Chip, the ProServ clerk, gave me complete battery of clerical tests. For some reason, he started with a ten-key-by-touch test. I’d never taken a ten-key test before in my life. It consisted of a long list of numbers which looked like this,
574850684385626275070895864516485696978675634231638221029384754562414465826583759601947592048573515347585956039575636596919193956748038294738103856193856329812356231091938567301983659568603485639283675861383928563923596843826173402856105765836568492745272894974362451273494
only it went on for several pages. Three minutes later, my eyes tearing up from trying to focus without losing their place, I had finished the ten-key test. I never did find out how I did.

After that came the typing test. No problem there. What Chip likely didn’t know was that I’d been to three other agencies that same day, and they all used the same typing test copy. I’d already typed, three times over, those four paragraphs of clumsy, didactic prose advising temps on how to have good phone manners. I knew where all the tough words were, like “contemptuous” and “sniveling.” For me, the typing test was like a choreographed dance I’d practiced since I was six. When Chip came to collect my results, he could not hide his covetousness: “Eighty-seven words per minute with no errors! Holy cow!” I almost spoke my mind: “You know what this means, Chip. I’ll work in an office with a better elevator than yours.”

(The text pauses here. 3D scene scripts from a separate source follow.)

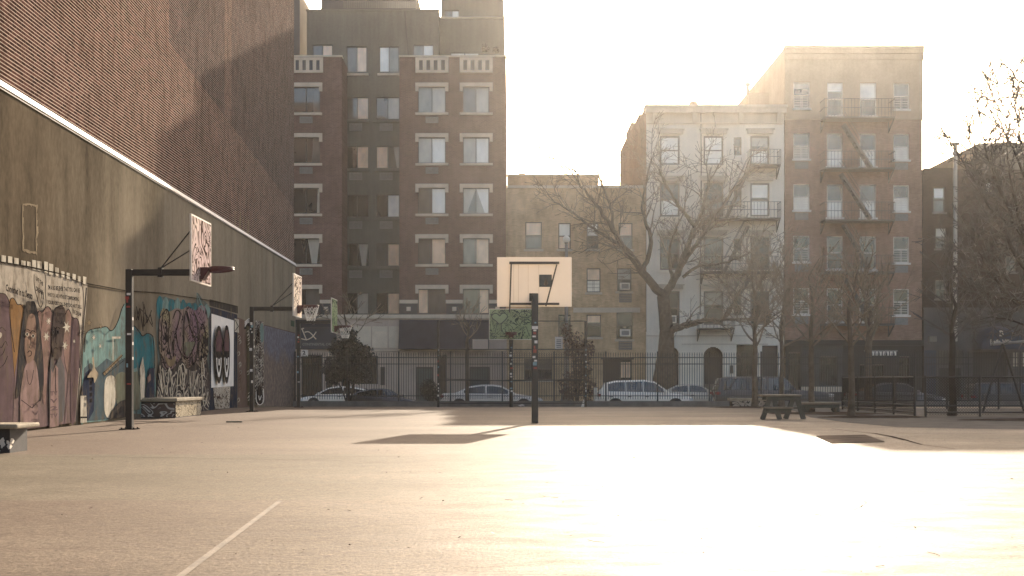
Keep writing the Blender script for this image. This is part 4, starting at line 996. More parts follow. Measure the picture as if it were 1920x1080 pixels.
sops = [W4(1478, 1500, 660, 760, YR), W4(1536, 1568, 668, 722, YR), W4(1612, 1625, 682, 750, YR), W4(1633, 1657, 682, 705, YR), W4(1685, 1705, 668, 755, YR)]
mb = MB(); facade(mb, x0, x1, zb, zsh, YR-.09, sops, 'shop_dark', .25); mb.box(x0, x1, YR-.3, YR-.091, PZ(648, YR), PZ(638, YR), 'shop_dark')
mb.box(PX(1502, YR), PX(1580, YR), YR-.13, YR-.091, PZ(735, YR), PZ(725, YR), 'stone'); mb.box(PX(1502, YR), PX(1580, YR), YR-.11, YR-.091, PZ(668, YR), PZ(646, YR), 'grey_paint'); mb.box(PX(1502, YR), PX(1535, YR), YR-.11, YR-.092, PZ(724.8, YR), PZ(668.2, YR), 'grey_paint'); mb.box(PX(1569, YR), PX(1580, YR), YR-.11, YR-.092, PZ(724.8, YR), PZ(668.2, YR), 'grey_paint')
mb.build("shop_front", re_)
for o in sops:
    mb = MB(); mb.box(o[0], o[1], YR+.1, YR+.14, o[2], o[3], 'glass_dark'); mb.box(o[0], o[1], YR+.07, YR+.099, o[3]-.1, o[3], 'frame_dark'); mb.build("shop_window", re_)
mb = MB(); a, b, c, e = W4(1617, 1678, 657, 667, YR); mb.box(a, b, YR-.5, YR-.31, e-.08, e, 'ac_grey')
for k in range(9):
    x = a+(b-a)*k/9; mb.box(x, x+(b-a)/9*.62, YR-.5, YR-.46, c, e-.081, 'ac_white')
mb.build("awning_valance", re_)

# ---------- dark building at the right edge
YD = 70.4
dk = thing("dark_house", "dark brick house with grey painted street front and blue awning", "building", (29, YD, -.5))
x0, x1 = PX(1731, YD), PX(2060, YD); zt = PZ(318, YD); opd = [W4(*q, YD) for q in ((1750, 1772, 351, 398), (1754, 1775, 427, 466), (1848, 1862, 340, 362), (1754, 1775, 525, 560), (1885, 1905, 480, 510))]
mb = MB(); facade(mb, x0, x1, PZ(580, YD), zt, YD, opd, 'brick_dark'); mass(mb, x0, x1, YD, 84, zb, zt, 'brick_dark')
mb.box(PX(1836, 73), x1, 73, 84, 10, PZ(268, 73), 'grey_stucco'); mb.box(PX(1735, YD), PX(1790, YD), YD+.1, YD+.5, zt, zt+.12, 'brick_dark')
mb.tube([P(1815, 300, 74), P(1815, 292, 74)], .5, 'tan_render', 10)
mb.build("wall", dk)
for k, o in enumerate(opd):
    w = sash(dk, o, YD, ('cur_white', 'cur_grey', 'cur_white', 'glass_mid', 'glass_mid')[k], ('glass_green', 'glass_dark', 'cur_grey', 'glass_dark', 'glass_dark')[k], 'frame_dark'); sill(w, o[0]-.1, o[1]+.1, o[2]-.12, o[2]-.01, YD, 'kerb')
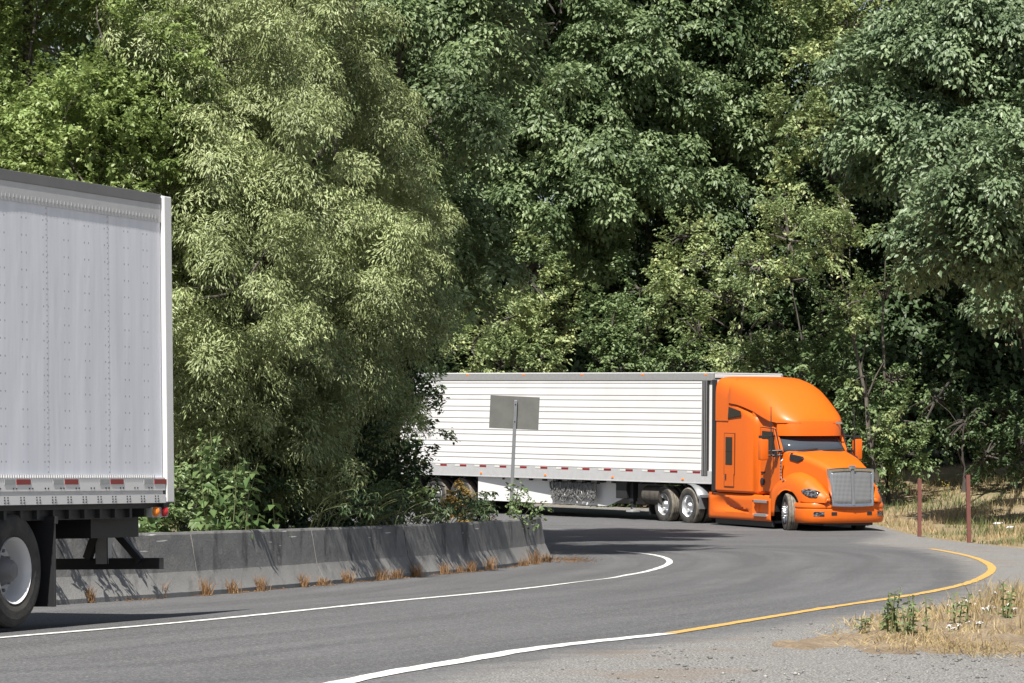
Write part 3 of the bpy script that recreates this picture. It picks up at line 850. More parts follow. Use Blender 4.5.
    for a, b in ring + ring[:1]:
        a2 = max(-.90, min(.90, a)); b2 = max(.075, min(.915, b))
        sect.append([gp(a, b, -.06), gp(a, b, .04), gp(a * .97 + a2 * .03, b * .7 + b2 * .3, .065), gp(a2, b2, .055), gp(a2, b2, .0)])
    fr.grid(sect); fr.build('grille_frame', M['chrome'], g0, angle=40)
    cb = MB(); cb.grid([[gp(-.075, b, .04), gp(-.05, b, .085), gp(.05, b, .085), gp(.075, b, .04)] for b in np.linspace(.04, 1.0, 8)]); cb.box(P(-.01, 0, 1.715), (.13, .13, .1)); cb.build('grille_bar', M['post_grey'], g0, bevel=.01)
    # --- doors, windows, hatches on both sides
    for s in (-1, 1):
        yc = s * 1.055
        d = MB(); d.prism([(-1.80, 1.02), (-1.80, 2.05), (-2.06, 2.66), (-2.75, 2.70), (-2.75, 1.02)], yc - s * .02, yc + s * .022)
        dr = d.build('door', M['orange'], root, bevel=.012)
        d = MB(); d.prism([(-1.775, 1.0), (-1.775, 2.06), (-2.045, 2.685), (-2.775, 2.725), (-2.775, 1.0)], yc - s * .02, yc + s * .010); d.build('door_gasket', M['black_plastic'], dr)
        w = MB(); w.prism([(-1.98, 2.04), (-2.14, 2.60), (-2.66, 2.62), (-2.68, 2.0)], yc, yc + s * .034); w.build('door_window', M['glass'], dr, bevel=.01)
        h = MB(); h.box(P(2.6, yc + s * .03, 1.52), (.16, .03, .05)); h.build('door_handle', M['black_plastic'], dr, bevel=.006)
        yv = s * 1.235
        w = MB(); w.prism([(-3.45, 3.0), (-3.49, 3.13), (-4.08, 3.24), (-4.12, 2.93)], yv, yv + s * .022); w.build('upper_window', M['glass'], slo, bevel=.008)
        f = MB(); f.box(P(4.03, yv + s * .01, 1.98), (.50, .03, 1.08)); fo = f.build('sleeper_window_frame', M['orange'], slo, bevel=.012)
        g_ = MB(); g_.box(P(4.03, yv + s * .006, 1.98), (.54, .028, 1.12)); g_.build('window_gasket', M['seam'], fo)
        w = MB(); w.box(P(4.04, yv + s * .022, 2.06), (.34, .025, .74)); w.box(P(4.04, yv + s * .028, 2.04), (.34, .022, .02)); w.build('sleeper_window', M['glass'], fo, bevel=.01)
        hh = MB(); hh.box(P(4.04, yv + s * .012, 1.34), (.46, .028, .46)); lk = hh.build('luggage_hatch', M['orange'], slo, bevel=.012)
        g_ = MB(); g_.box(P(4.04, yv + s * .006, 1.34), (.50, .028, .50)); g_.build('hatch_gasket', M['seam'], lk)
        l2 = MB(); l2.box(P(4.19, yv + s * .03, 1.36), (.05, .02, .16)); l2.build('hatch_latch', M['black_plastic'], lk, bevel=.006)
        vc = MB(); vc.lathe([(s * 1.06, .10), (s * 1.10, .10), (s * 1.11, .07), (s * 1.105, .001)], c=P(2.62, 0, 1.28), n=20); vc.build('vent_cap', M['black_plastic'], root, angle=40)
        gh = MB(); gh.tube([P(1.70, s * 1.06, 1.35), P(1.70, s * 1.10, 1.4), P(1.68, s * 1.10, 1.85), P(1.68, s * 1.05, 1.9)], .022, 8)
        for zz in np.linspace(1.42, 1.82, 6): gh.box(P(1.69, s * 1.105, zz), (.06, .03, .03))
        gh.build('grab_handle', M['chrome'], root)
        # mirror
        mr = empty('mirror', P(1.98, s * 1.47, 2.14), (0, 0, 0), root)
        m = MB(); m.box((0, 0, 0), (.16, .25, .56)); m.build('mirror_housing', M['orange'], mr, bevel=.05, angle=40)
        m = MB(); m.box((-.085, 0, 0), (.012, .2, .46)); m.build('mirror_glass', M['windshield'], mr)
        m = MB()
        for dz, du in ((-.17, .0), (-.05, .02)):
            m.tube([(.0, -s * .05, dz), (.05, -s * .2, dz + .01), (.20 + du, -s * .46, dz + .03)], .026, 8)
        m.box((.1, -s * .30, -.13), (.14, .06, .14))
        m.build('mirror_arm', M['black_plastic'], mr)
        m = MB(); m.box((-.02, -s * .04, .33), (.20, .22, .07)); m.tube([(-.02, -s * .1, .33), (-.06, -s * .38, .36)], .03, 8)
        m.build('mirror_cap', M['black_plastic'], mr)
        an = MB(); an.tube([P(1.86, s * 1.30, 2.05), P(1.88, s * 1.30, 3.26)], [.02, .013], 6); an.build('antenna', M['dark'], root)
        # side skirt with sculpted hollow, steps and black lower strip
        sk = MB(); rows = []
        for u in np.linspace(2.02, 5.15, 36):
            row = []
            for z in np.linspace(.24, .93, 15):
                q = (u - 2.95) / 2.1; zc = .40 + .42 * (1 - min(1, max(0, q)))
                hol = 0
                if 2.95 < u < 4.9:
                    ztop = .88 - .33 * smooth(3.1, 2.95 + 0, u) - .0; lo = .46; hi = .88 - .28 * (1 - smooth(2.95, 4.2, 5.9 - u + .9 - 1.8)) if False else .47 + .40 * smooth(2.95, 4.6, u)
                    if lo < z < hi: hol = .12 * math.sin(math.pi * (z - lo) / max(.05, hi - lo)) ** .6 * math.sin(math.pi * (u - 2.95) / 1.95) ** .5
                if 2.15 < u < 2.88 and .42 < z < .74: hol = .14
                y = 1.215 - hol - (.05 * smooth(.80, .93, z)) - .03 * (1 - smooth(.24, .30, z))
                row.append(P(u, s * y, z))
            rows.append(row)
        sk.grid(rows); sk.box(P(3.58, s * 1.06, .9), (3.1, .2, .04)); sk.prism([(-5.15, .30), (-5.15, .93), (-5.0, .93), (-5.0, .30)], s * .9, s * 1.20)
        sko = sk.build('side_skirt', M['orange'], root, angle=40, solid=.02)
        for zz, L0 in ((.76, .62), (.40, .62)):
            st = MB(); st.box(P(2.5, s * 1.17, zz), (L0, .16, .075)); st.build('step', M['alu'], sko, bevel=.01)
        lo = MB(); lo.box(P(3.5, s * 1.08, .18), (2.9, .06, .17)); lo.build('skirt_strip', M['black_plastic'], root, bevel=.01)
        # rear side extender
        ex = MB(); ex.box(P(4.86, s * 1.215, 2.46), (.2, .05, 3.0)); ex.build('side_extender', M['black_plastic'], root, bevel=.01)
        # quarter fender ahead of the drive wheels
        q = MB(); pts = []
        for k in range(7):
            a = math.radians(20 + 70 * k / 6); pts.append((-6.25 + .60 * math.cos(a), .52 + .60 * math.sin(a)))
        q.grid([[(x, s * .62, z), (x, s * 1.22, z)] for x, z in pts]); q.box((-5.62, s * .92, .62), (.06, .6, .34)); q.box((-5.54, s * 1.08, .80), (.2, .22, .07))
        q.build('quarter_fender', M['post_grey'], root, angle=50, solid=.02)
    re = MB(); re.box(P(4.86, 0, 3.99), (.2, 2.3, .05)); re.build('roof_extender', M['black_plastic'], root, bevel=.01)
    bk = MB(); bk.box(P(3.3, 0, .84), (2.9, 1.9, .14)); bk.build('cab_floor', M['dark'], root)
    ch = MB()
    for s in (-1, 1): ch.box(P(4.4, s * .43, .70), (8.2, .09, .28))
    for u in (1.25, 6.25, 7.55): ch.tube([P(u, -1.0, .51), P(u, 1.0, .51)], .09, 10)
    ch.box(P(1.0, 0, .75), (1.3, .8, .7)); ch.box(P(3.6, 0, .5), (2.6, 1.7, .5)); ch.box(P(7.0, 0, .98), (1.0, .9, .12))
    ch.build('chassis', M['dark'], root, bevel=.01)
    for s in (-1, 1):
        make_wheel(root, P(1.29, s * 1.06, .51), s, False, R(-21), 'chrome', True)
        for u in (6.25, 7.55): make_wheel(root, P(u, s * 1.075, .51), s, True, 0, 'rim')
        mf = MB(); mf.box(P(8.3, s * .93, .58), (.02, .6, .75)); mf.build('mud_flap', M['black_plastic'], root)
    return root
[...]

And it’s true. The elevators at 100 Pine Street are far bigger than ProServ’s. We have the biggest elevators I’ve ever seen. Elevators bigger than my bedroom. And they’re gut-crunchingly fast. Now I scorn the ProServ office staff, with their endless employment applications, their vast library of résumés, the paper trail following their endless scavenger hunt for skilled people.

But is my fate any better? After all, I’m still beneath them, as registered ProServ property. But what is to be done? For now, I wait. I wait for the hand-to-mouth, paycheck-to-paycheck game to end. I wait for that coveted spot on your employee roster. What else can I do? I feel like a commodity, a slave being purchased on the installment plan.